Work out how many lines in the data hold the word "script", and reply with that number only.

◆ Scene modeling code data
#####

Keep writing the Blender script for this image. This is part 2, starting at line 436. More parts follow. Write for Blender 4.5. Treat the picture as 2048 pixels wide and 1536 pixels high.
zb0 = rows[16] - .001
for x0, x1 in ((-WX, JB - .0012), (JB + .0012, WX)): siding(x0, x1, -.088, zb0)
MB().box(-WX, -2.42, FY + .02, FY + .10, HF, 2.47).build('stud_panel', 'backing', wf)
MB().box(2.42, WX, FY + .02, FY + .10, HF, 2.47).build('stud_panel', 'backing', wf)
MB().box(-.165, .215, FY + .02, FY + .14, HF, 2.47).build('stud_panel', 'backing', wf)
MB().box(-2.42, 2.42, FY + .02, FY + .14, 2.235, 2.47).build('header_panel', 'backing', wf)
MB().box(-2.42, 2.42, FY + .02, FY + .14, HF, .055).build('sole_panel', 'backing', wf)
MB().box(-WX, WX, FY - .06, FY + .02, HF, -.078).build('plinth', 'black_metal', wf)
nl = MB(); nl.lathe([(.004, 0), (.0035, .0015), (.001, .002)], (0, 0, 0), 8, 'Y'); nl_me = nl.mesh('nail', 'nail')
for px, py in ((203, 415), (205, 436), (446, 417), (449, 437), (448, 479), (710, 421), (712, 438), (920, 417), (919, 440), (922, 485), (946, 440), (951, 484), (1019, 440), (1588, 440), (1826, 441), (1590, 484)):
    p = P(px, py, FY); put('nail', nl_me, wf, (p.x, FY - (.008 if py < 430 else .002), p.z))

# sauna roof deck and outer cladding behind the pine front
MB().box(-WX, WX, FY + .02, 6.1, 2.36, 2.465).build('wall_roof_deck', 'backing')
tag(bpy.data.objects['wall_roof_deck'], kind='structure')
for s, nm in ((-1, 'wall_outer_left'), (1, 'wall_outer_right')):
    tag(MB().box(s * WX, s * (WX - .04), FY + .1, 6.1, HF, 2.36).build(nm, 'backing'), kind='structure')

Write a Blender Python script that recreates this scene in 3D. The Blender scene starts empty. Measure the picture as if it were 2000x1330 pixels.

#####

◆ Result
2